## Do this
For this exercise, return only the lines from the line containing "Reconstruct this image" through the line containing "R = math.radians", both ends included, exactly as they are.

## Given entries
** BEGIN **

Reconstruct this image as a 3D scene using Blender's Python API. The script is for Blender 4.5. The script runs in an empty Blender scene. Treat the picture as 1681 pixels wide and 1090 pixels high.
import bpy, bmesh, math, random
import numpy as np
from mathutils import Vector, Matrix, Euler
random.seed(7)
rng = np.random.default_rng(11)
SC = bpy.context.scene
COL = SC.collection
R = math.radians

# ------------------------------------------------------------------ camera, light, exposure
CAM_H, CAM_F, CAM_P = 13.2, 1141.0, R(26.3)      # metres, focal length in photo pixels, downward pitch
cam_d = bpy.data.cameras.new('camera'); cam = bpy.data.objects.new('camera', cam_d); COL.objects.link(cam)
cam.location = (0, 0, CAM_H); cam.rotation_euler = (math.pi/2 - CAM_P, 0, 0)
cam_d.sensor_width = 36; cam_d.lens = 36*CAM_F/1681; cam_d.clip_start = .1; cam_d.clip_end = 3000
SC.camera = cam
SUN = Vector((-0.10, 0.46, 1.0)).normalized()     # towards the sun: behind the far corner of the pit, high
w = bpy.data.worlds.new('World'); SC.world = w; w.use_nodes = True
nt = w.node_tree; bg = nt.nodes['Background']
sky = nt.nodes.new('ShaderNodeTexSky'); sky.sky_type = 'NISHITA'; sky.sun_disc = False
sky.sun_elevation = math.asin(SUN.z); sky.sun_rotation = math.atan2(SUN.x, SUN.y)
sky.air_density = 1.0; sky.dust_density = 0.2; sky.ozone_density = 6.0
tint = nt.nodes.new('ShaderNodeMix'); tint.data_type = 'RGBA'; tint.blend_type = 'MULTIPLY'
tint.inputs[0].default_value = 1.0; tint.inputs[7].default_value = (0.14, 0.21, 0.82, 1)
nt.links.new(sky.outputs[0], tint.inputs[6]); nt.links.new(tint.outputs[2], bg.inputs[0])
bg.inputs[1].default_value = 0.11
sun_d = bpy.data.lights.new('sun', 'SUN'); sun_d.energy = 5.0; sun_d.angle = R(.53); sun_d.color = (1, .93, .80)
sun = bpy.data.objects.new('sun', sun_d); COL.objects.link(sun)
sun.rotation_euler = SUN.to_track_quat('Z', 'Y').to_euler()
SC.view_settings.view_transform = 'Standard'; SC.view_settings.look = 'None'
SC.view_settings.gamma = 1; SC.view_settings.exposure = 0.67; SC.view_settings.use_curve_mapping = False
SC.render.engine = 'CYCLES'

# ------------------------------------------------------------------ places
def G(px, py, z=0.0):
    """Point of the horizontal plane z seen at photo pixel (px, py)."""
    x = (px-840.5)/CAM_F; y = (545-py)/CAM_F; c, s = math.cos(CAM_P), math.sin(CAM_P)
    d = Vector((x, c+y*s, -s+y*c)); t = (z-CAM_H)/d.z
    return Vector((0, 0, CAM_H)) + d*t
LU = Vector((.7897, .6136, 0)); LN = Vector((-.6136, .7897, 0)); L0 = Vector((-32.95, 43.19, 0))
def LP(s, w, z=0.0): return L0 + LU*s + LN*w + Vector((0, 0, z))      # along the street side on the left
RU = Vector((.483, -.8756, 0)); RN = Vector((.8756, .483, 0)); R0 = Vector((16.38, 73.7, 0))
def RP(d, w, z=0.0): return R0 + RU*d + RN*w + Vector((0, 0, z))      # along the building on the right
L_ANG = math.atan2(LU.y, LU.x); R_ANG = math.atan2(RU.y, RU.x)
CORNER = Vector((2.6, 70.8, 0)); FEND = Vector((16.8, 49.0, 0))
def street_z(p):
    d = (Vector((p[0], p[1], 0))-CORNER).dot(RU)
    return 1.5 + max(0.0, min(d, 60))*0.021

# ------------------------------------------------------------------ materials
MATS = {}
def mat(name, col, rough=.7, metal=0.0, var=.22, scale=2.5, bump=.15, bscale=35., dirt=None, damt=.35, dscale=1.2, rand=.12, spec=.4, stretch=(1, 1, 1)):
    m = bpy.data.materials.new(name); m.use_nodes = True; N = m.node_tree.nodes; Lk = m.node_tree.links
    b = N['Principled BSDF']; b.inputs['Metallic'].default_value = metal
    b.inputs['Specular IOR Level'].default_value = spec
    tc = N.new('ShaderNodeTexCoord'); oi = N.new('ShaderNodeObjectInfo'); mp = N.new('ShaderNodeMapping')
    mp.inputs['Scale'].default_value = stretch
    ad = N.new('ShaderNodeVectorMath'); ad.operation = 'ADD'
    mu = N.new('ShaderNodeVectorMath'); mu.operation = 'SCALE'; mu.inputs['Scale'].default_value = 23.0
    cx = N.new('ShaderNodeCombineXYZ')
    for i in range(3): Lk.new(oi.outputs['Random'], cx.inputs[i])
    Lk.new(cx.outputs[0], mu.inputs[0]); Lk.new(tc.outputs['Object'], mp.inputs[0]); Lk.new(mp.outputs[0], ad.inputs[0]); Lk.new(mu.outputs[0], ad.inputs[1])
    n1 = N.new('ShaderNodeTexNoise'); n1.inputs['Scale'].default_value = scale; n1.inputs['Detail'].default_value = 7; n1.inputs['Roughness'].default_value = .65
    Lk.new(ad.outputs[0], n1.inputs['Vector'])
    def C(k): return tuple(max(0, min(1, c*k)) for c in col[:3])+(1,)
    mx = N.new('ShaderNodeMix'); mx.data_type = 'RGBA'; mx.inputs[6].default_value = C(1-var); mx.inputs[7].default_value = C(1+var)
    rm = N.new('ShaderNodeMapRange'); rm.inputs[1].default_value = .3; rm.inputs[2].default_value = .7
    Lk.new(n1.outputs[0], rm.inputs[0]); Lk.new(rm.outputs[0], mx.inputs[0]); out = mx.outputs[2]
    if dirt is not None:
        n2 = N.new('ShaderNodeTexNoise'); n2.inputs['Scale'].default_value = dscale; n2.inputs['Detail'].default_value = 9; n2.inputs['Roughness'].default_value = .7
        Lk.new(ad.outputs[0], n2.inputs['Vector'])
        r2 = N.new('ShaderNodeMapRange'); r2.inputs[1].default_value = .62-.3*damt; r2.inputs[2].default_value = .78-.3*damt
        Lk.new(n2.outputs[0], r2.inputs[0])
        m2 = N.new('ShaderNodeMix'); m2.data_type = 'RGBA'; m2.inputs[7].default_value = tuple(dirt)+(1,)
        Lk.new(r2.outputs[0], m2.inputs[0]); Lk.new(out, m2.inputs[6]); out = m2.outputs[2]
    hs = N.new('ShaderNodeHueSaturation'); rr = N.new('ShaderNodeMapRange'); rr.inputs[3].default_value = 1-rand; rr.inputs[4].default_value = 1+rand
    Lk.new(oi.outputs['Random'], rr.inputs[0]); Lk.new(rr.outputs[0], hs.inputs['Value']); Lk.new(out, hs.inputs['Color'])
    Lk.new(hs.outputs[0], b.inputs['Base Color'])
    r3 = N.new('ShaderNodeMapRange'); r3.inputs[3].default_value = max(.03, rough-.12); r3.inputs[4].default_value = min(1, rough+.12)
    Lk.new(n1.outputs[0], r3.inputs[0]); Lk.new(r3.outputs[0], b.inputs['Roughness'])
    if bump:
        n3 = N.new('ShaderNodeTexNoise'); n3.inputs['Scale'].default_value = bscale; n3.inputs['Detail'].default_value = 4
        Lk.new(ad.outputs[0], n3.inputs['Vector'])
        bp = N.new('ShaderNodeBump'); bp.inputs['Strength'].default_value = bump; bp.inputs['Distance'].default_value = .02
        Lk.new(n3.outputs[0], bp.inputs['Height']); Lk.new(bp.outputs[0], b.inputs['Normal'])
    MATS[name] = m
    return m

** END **
** BEGIN **

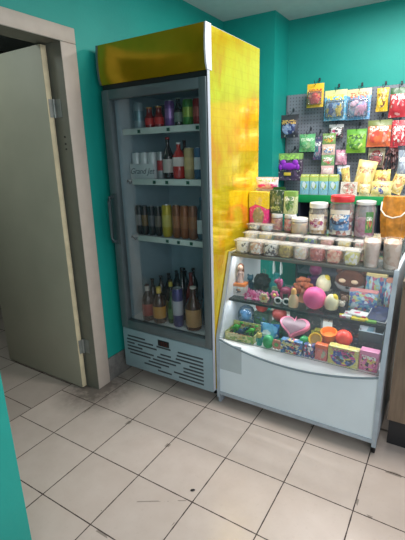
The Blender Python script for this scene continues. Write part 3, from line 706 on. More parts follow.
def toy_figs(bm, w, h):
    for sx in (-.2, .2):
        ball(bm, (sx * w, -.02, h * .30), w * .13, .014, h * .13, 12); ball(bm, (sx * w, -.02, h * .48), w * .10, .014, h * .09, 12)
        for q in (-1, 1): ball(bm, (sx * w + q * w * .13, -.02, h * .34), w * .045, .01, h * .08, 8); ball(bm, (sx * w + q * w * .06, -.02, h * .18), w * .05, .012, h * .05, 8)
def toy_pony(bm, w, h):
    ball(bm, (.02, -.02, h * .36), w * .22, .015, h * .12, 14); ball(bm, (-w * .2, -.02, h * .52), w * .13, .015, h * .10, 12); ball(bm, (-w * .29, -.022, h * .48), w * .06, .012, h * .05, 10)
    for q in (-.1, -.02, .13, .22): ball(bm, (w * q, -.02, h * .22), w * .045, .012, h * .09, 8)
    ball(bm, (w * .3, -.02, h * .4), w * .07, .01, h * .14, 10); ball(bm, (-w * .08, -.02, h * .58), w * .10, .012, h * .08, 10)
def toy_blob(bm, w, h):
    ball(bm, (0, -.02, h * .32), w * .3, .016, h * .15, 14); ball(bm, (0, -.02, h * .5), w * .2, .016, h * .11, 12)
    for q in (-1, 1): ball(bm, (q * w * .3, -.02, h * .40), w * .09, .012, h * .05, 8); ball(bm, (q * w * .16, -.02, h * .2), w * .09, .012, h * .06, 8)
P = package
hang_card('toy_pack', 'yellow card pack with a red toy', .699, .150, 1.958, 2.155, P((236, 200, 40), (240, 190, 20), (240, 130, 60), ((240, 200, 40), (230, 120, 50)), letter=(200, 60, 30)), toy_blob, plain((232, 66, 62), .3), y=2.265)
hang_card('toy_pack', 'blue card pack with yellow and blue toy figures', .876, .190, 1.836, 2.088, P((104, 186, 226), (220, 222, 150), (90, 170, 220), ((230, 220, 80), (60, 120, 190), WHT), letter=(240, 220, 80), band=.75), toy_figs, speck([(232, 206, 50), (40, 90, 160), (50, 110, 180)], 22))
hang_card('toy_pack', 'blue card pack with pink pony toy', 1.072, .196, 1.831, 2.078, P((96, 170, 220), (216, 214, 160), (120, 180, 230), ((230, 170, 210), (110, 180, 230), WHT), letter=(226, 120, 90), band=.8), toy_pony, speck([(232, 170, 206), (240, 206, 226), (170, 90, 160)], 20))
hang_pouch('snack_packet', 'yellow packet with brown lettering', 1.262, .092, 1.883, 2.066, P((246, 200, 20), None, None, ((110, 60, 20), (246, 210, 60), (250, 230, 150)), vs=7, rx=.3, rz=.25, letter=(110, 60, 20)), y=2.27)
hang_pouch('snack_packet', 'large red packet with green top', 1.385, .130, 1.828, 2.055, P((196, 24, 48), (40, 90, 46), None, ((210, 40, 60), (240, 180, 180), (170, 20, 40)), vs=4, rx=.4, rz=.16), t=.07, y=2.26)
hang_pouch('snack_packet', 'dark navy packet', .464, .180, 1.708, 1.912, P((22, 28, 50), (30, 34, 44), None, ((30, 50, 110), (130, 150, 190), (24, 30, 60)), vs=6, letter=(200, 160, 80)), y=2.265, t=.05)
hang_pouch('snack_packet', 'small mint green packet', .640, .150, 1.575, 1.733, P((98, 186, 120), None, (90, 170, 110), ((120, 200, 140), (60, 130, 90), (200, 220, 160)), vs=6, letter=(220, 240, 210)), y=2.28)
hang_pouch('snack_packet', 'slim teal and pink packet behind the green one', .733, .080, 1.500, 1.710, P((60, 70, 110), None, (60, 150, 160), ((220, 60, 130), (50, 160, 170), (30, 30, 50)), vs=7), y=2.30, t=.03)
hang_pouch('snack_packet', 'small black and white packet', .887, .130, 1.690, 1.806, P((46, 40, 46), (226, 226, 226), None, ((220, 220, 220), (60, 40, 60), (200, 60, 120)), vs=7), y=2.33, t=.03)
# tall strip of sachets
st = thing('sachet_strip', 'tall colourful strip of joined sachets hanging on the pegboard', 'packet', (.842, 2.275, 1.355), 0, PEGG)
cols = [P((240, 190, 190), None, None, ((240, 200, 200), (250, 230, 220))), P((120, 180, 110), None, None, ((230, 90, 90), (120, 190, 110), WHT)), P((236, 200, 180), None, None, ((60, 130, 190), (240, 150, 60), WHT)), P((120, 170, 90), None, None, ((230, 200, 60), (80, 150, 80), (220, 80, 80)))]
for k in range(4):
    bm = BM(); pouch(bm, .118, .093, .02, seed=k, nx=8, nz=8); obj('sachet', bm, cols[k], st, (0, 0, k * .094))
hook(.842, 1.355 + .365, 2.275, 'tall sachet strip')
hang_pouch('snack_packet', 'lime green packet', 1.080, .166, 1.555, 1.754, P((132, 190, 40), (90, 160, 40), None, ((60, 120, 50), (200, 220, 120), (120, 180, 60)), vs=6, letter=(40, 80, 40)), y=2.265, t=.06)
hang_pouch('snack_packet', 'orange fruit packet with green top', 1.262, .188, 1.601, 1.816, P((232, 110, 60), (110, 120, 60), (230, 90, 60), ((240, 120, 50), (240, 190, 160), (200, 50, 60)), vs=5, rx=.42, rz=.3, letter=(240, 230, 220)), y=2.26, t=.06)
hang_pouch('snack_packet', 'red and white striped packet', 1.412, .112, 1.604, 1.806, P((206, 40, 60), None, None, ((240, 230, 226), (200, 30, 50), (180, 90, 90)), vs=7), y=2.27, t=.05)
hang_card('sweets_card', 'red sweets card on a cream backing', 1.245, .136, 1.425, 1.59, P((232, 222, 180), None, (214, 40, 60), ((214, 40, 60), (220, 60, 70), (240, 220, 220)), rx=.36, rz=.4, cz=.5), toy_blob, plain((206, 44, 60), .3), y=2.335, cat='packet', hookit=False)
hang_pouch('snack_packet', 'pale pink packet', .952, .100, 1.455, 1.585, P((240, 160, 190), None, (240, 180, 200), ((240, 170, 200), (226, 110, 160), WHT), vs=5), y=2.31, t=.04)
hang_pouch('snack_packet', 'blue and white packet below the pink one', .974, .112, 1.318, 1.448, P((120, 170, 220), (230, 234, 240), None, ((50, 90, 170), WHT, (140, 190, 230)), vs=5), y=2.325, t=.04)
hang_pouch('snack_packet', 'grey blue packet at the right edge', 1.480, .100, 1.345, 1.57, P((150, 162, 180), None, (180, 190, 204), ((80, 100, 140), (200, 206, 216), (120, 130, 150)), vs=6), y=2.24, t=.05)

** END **

## Final result
Reconstruct this image as a 3D scene using Blender's Python API. The script is for Blender 4.5. The script runs in an empty Blender scene. Treat the picture as 1681 pixels wide and 1090 pixels high.
import bpy, bmesh, math, random
import numpy as np
from mathutils import Vector, Matrix, Euler
random.seed(7)
rng = np.random.default_rng(11)
SC = bpy.context.scene
COL = SC.collection
R = math.radians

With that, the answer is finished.